Domain Name Registration and Renewal

Your domain name is the face of your business to customers and prospects via your website, is required for email communication and is very likely used to provide employees and customers access to your business for things like remote access, portals, contact forms, support requests, and more. The impact of an expired (or lost) domain is costly and registration status should be monitored. The Registrar is where your domain name is registered and maintained and is probably not in the same place your website, email and DNS are hosted.

If your domain is not renewed on time, reputable Registrars provide a grace period when your domain expires, however all of the services related to your domain stop working the minute it’s put into the “grace period”. That means emails bounce, website(s) stops working, employee VPN and remote access services may be affected, and remote applications may stop working.

The impact to your business if your domain expires can result in lost business, loss of access to critical systems, lost (or significantly delayed) email and more depending on how many your services use it. If this happens mid-day Friday before a long holiday weekend you might not even realize there’s an issue until you’re back to work 3 or 4 days later.

Paying attention is the best way to avoid letting your domain name lapse or expire. And partnering with an IT Provider that has additional tools to monitor your domain, website, email and other services is added protection against your domain name(s) expiring.

Here are the things you need to know about your domain name:

  1. What domain name(s) does your company have registered?
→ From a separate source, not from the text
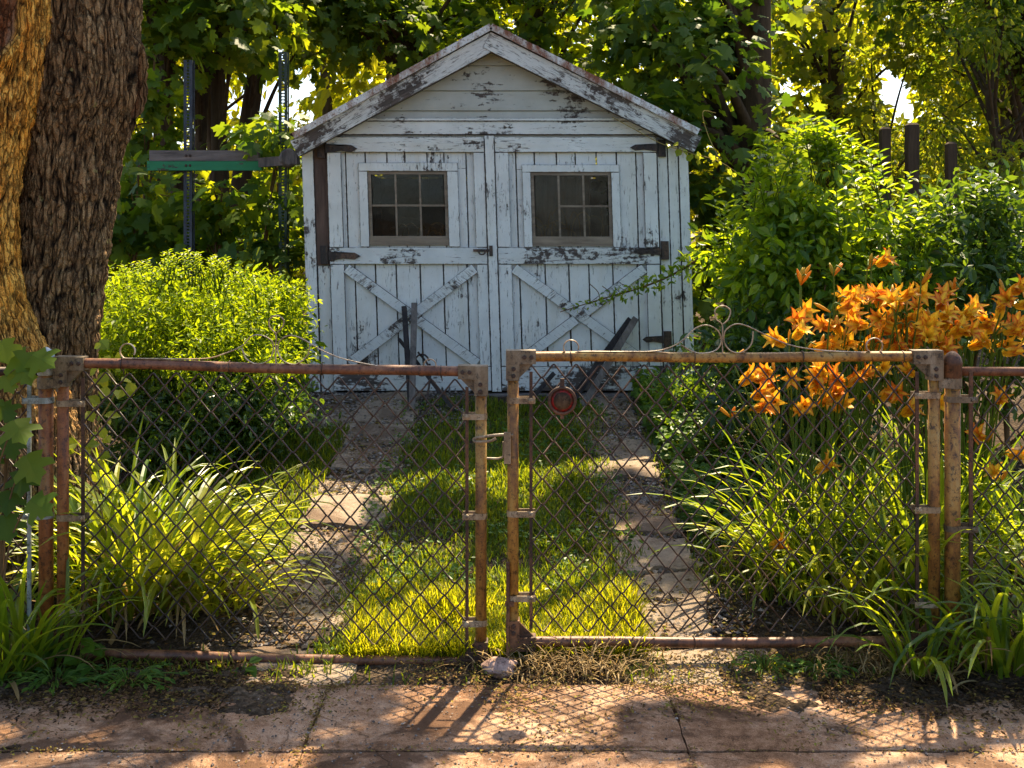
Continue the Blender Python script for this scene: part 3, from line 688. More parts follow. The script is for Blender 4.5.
for e in (le, re):
    a = np.array([apex[0], 0, apex[1]]); b = np.array([e[0], 0, e[1]])
    mb.beam(a+np.array([0, YF+2.4, -.035]), b+np.array([0, YF+2.4, -.035]), 4.7, .022, up=(0, 0, 1))
mb.build('roof_deck', M['greywood'], shed)
for e, nm, mt in ((le, 'rake_board', 'paint_rake_left'), (re, 'rake_board', 'paint_rake_right')):
    a = np.array([apex[0], YF+.03, apex[1]-.125]); b = np.array([e[0], YF+.03, e[1]-.11])
    mb = MB(.0065); d = norm(b-a); mb.beam(a-d*.035, b+d*.0, .125, .026 if e is le else .029, up=(0, -1, 0)); mb.build(nm, M[mt], shed)
    mb = MB(.0065); mb.beam(a+np.array([0, .02, .0]), b+np.array([0, .02, 0]), .10, .15, up=(0, 1, 0)); mb.build('soffit_block', M['greywood_x'], shed)
    a2 = np.array([apex[0], YF-.012, apex[1]-.022]); b2 = np.array([e[0], YF-.012, e[1]-.022])
    mb = MB(.0065); mb.beam(a2, b2, .045, .02, up=(0, -1, 0)); mb.build('drip_edge', M['drip'], shed)
mb = MB(.0065); mb.box((rx(688), YF+.02, rz(150)), (rx(696), YF+3, rz(135))); mb.box((rx(295), YF+.02, rz(152)), (rx(302), YF+3, rz(137))); mb.build('eave_board', M['greywood'], shed)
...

Which domain(s) do you use?

  2. What services and applications use your domain(s). These typically include your website, email, some applications, remote access, and SSL Certificates for secure sites.

  3. What Registrar are your domain name(s) registered at? (bluehost, Network Solutions, GoDaddy, etc). Are your domains at more than one Registrar? If so, consider consolidating them to one Registrar for ease of management.

  4. Do you have the Administrator Login to the Registrar? (Who else knows the login?)

  5. Is the information in the registration correct? That includes up to date credit card information as well as contact information for the administrative, billing and technical contacts you want associated with your domain(s). And make sure your company name is correct!

  6. What is the renewal date for the domain? Is the domain set to automatically renew or manually renew? Either is fine, but if it’s manual that means someone must login to renew it!